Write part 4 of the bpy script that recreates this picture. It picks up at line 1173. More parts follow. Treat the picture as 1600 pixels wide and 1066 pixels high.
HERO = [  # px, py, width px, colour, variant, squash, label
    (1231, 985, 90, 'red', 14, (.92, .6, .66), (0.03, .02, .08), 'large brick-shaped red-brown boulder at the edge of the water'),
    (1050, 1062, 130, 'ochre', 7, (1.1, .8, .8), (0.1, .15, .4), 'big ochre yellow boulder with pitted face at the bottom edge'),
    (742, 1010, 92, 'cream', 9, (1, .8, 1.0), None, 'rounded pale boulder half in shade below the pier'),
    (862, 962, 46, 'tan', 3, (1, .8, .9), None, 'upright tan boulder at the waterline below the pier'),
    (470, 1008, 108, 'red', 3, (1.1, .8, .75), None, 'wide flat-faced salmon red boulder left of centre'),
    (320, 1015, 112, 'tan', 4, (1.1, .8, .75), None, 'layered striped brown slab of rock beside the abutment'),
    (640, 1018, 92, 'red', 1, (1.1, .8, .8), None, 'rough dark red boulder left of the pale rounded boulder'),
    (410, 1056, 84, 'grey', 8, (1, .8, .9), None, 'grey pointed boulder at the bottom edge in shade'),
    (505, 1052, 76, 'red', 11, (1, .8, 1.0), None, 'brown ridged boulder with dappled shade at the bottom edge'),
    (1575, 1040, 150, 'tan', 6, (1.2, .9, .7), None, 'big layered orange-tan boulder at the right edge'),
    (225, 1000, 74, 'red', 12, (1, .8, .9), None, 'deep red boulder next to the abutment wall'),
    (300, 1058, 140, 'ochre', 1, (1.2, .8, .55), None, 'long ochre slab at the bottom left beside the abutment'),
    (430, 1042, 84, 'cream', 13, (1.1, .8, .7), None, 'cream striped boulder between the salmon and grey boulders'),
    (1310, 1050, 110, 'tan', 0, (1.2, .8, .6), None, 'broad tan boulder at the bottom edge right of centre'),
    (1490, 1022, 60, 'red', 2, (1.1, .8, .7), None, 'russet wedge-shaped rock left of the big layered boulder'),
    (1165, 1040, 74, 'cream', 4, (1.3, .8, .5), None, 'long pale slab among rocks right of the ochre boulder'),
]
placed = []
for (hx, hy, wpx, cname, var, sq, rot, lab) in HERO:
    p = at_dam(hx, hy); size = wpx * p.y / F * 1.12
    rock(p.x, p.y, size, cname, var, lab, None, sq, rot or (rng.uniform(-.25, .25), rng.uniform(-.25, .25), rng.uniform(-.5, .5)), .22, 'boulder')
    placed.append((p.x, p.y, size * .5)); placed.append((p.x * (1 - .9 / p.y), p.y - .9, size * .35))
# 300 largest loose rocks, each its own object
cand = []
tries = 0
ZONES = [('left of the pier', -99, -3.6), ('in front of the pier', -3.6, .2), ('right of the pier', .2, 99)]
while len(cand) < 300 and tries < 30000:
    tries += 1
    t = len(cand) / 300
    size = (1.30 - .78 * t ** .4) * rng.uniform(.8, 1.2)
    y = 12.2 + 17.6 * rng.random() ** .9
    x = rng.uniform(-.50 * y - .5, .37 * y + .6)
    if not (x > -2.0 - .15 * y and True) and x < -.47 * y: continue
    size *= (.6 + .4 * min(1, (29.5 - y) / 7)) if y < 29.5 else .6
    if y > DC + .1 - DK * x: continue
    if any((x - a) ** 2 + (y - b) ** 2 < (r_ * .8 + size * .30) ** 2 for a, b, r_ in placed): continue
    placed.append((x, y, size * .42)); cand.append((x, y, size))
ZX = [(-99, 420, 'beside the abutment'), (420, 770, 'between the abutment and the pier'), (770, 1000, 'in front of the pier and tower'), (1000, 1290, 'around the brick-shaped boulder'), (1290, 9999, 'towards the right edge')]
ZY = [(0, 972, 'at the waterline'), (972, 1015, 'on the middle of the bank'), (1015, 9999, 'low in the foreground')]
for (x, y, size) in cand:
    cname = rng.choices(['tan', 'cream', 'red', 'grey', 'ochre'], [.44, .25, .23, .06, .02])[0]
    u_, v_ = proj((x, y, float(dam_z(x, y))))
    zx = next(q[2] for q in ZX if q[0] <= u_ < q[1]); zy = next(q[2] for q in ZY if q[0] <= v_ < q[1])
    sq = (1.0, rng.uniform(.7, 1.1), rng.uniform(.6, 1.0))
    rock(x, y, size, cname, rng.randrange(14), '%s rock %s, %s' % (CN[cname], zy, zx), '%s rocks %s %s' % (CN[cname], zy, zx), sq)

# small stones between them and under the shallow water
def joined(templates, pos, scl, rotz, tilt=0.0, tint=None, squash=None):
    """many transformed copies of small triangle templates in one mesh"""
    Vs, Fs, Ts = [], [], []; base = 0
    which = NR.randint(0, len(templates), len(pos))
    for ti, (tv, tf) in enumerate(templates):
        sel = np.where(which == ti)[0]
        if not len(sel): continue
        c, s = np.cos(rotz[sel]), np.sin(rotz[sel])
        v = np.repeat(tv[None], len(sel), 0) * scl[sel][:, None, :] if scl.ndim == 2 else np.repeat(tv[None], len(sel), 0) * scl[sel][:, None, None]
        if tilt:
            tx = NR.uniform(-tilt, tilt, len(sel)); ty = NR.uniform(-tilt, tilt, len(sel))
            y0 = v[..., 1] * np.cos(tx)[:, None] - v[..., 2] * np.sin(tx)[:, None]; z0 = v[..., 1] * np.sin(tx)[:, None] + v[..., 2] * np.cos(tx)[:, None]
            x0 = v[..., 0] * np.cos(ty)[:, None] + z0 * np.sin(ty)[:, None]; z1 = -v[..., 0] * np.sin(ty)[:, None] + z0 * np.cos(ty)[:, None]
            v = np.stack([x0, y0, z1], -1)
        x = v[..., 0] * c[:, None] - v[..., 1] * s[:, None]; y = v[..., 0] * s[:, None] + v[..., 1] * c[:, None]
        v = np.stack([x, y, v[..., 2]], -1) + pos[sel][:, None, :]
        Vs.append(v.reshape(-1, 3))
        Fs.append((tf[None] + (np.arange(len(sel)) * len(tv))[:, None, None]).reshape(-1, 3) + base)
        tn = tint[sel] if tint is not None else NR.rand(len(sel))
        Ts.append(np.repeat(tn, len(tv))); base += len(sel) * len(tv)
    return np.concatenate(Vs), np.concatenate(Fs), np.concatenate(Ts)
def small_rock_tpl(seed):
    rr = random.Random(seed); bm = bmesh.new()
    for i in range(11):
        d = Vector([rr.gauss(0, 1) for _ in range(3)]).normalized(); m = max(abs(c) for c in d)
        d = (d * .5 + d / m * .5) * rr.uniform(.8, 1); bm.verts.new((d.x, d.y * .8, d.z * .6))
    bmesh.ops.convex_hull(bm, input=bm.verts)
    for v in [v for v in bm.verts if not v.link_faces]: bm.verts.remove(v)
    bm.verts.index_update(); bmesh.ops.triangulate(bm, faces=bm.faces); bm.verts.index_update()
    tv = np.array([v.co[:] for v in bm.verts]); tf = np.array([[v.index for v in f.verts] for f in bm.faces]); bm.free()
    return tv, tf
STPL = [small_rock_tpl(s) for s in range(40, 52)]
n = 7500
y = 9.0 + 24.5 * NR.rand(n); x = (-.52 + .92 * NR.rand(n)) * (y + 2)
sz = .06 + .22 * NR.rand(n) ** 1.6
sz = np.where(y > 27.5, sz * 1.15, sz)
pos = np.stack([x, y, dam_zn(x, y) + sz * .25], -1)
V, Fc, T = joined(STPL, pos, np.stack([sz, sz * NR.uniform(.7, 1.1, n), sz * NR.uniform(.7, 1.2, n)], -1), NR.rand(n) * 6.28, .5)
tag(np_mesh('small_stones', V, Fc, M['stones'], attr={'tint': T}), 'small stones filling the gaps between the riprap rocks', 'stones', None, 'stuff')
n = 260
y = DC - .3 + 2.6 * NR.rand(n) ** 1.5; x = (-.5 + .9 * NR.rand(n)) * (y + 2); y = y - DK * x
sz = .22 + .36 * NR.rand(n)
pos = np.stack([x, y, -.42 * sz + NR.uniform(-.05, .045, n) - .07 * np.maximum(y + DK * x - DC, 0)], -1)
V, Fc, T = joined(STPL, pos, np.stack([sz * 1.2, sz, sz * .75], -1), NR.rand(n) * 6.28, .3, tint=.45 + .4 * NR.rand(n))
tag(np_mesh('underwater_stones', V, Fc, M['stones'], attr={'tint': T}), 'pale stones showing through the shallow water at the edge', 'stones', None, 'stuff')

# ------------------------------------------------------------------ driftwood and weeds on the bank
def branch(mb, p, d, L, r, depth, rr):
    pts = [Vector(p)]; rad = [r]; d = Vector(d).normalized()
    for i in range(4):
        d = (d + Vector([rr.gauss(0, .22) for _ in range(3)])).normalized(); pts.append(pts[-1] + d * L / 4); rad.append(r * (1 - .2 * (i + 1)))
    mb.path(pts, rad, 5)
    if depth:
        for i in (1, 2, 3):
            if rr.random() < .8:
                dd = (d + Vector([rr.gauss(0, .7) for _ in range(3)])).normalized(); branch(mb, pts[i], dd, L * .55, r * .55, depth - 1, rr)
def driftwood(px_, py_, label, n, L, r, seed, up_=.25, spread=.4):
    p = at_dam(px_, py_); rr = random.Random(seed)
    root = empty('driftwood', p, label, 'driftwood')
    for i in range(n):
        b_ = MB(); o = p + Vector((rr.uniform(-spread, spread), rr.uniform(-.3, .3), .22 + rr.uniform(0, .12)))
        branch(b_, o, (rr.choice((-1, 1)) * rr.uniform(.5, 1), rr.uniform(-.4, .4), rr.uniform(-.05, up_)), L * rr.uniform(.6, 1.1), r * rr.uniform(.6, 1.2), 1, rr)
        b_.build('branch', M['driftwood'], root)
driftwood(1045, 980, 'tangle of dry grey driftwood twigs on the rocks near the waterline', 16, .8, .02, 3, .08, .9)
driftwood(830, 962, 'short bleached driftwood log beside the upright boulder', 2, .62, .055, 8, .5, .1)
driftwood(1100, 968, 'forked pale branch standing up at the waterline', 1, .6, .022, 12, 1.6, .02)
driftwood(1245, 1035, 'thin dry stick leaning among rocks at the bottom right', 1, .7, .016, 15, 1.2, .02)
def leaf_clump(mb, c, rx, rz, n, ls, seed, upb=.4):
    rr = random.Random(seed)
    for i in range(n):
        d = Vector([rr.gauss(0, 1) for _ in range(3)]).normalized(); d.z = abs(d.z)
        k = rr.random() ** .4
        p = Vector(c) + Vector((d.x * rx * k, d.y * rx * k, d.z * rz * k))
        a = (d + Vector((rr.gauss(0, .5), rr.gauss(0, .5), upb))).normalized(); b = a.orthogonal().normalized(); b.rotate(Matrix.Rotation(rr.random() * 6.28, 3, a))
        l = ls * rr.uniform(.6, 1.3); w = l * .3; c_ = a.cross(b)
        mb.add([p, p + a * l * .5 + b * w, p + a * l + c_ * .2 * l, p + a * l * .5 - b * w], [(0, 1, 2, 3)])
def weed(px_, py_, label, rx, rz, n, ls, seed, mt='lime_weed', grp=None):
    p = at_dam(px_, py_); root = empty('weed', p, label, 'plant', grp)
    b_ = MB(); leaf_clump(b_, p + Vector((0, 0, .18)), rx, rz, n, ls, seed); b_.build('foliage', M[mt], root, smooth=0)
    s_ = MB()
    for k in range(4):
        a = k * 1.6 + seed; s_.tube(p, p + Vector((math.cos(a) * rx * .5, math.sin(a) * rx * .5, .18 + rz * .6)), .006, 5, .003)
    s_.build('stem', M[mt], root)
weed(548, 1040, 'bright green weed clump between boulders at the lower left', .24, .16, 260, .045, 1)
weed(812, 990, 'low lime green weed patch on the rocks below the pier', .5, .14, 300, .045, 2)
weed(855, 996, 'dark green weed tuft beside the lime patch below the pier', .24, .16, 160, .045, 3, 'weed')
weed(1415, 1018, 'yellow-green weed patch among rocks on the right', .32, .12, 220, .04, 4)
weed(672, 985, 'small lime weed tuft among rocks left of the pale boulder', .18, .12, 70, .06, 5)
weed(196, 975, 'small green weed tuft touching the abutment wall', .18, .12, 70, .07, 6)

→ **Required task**
Scan the material above. Extract every line in which the word "wide" occurs.

→ **Result for this exercise**
Write part 4 of the bpy script that recreates this picture. It picks up at line 1173. More parts follow. Treat the picture as 1600 pixels wide and 1066 pixels high.
    (470, 1008, 108, 'red', 3, (1.1, .8, .75), None, 'wide flat-faced salmon red boulder left of centre'),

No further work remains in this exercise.